UNB/ CS/ David Bremner/ teaching/ cs3383/ assignments/ CS3383 Assignment 6

Greedy Scheduling

Consider the problem of scheduling n jobs on a 3D printer. The turnaround time for a job is the total time from when it arrives to when it finishes printing. Suppose that all jobs arrive at the same time, and that we know the time that job i will take time tᵢ to print once started on the printer. Prove that scheduling the jobs in greedy order (i.e. shortest job first) minimizes the average turnaround time.

Disjoint Sets

Consider the following alternative implimentation of the disjoint-sets data structure.

makeset ( j )
    w[j] ← 1
    parent[j] ← j
end

find(key)
    if parent[key]≠key then
        key ← find(parent [key])
    end if
    return key
end function

union ( x, y )
    x ← find(x)
    y ← find(y)
    if w[x] > w[y] then
        parent[y] ← x
        w[x] ← w[x] + w[y]
    else
        parent[x] ← y
        w[y] ← w[x] + w[y]
    end
end

Prove that after any sequence of makeset and union operations, find(x) takes O(log₂ n) time.

Dynamic Programming

(Based on an exercise in Dasgupta et al.)

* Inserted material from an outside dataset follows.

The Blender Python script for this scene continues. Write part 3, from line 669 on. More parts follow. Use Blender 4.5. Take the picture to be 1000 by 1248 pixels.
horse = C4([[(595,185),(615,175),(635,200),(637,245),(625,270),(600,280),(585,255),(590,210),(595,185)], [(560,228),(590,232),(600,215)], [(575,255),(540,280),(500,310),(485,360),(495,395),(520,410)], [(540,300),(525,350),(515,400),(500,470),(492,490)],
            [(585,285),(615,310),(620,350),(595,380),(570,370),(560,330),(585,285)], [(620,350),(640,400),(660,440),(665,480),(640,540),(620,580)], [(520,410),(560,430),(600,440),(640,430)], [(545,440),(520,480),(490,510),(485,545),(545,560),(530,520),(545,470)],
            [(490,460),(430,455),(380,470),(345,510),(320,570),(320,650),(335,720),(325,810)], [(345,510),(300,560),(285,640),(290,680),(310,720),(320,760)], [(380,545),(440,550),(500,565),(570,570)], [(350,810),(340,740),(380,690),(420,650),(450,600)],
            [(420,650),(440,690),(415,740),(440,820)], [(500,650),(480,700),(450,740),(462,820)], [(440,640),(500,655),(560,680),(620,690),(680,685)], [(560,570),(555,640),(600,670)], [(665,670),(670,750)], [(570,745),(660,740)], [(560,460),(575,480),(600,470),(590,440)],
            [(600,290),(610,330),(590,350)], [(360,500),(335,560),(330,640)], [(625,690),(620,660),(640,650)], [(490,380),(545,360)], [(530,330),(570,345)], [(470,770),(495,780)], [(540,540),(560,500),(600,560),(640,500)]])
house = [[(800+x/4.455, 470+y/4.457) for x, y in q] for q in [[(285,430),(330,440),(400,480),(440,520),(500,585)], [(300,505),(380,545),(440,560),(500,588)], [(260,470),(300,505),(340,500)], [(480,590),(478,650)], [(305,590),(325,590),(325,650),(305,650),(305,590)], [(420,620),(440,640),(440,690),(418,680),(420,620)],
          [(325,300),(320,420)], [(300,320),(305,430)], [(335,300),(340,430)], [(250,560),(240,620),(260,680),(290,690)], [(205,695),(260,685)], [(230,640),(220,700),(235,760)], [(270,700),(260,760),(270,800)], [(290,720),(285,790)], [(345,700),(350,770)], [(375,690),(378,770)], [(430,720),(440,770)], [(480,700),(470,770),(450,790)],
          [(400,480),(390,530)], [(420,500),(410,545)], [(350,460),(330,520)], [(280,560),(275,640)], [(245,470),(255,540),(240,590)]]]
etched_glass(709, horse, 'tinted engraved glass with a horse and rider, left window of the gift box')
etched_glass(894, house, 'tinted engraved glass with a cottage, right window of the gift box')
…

You are driving across Canada, on the the Transcanada Highway. There are hotels at kilometer a₁ < a₂ < … < aₙ. You need to choose a hotel to stop at every night, with the restriction that on the last night you have arrived at kilometer aₙ. You have a strange car rental agreement that allows you to drive 500 km a day, but penalizes you (500-x)²/500 dollars if you travel more or less than that in a day. Give an efficient algorithm to determine the sequence of hotels that minimizes the total penalties, assuming that only you travel forward each day.

Explain your algorithm's correctness, and analyse its time complexity.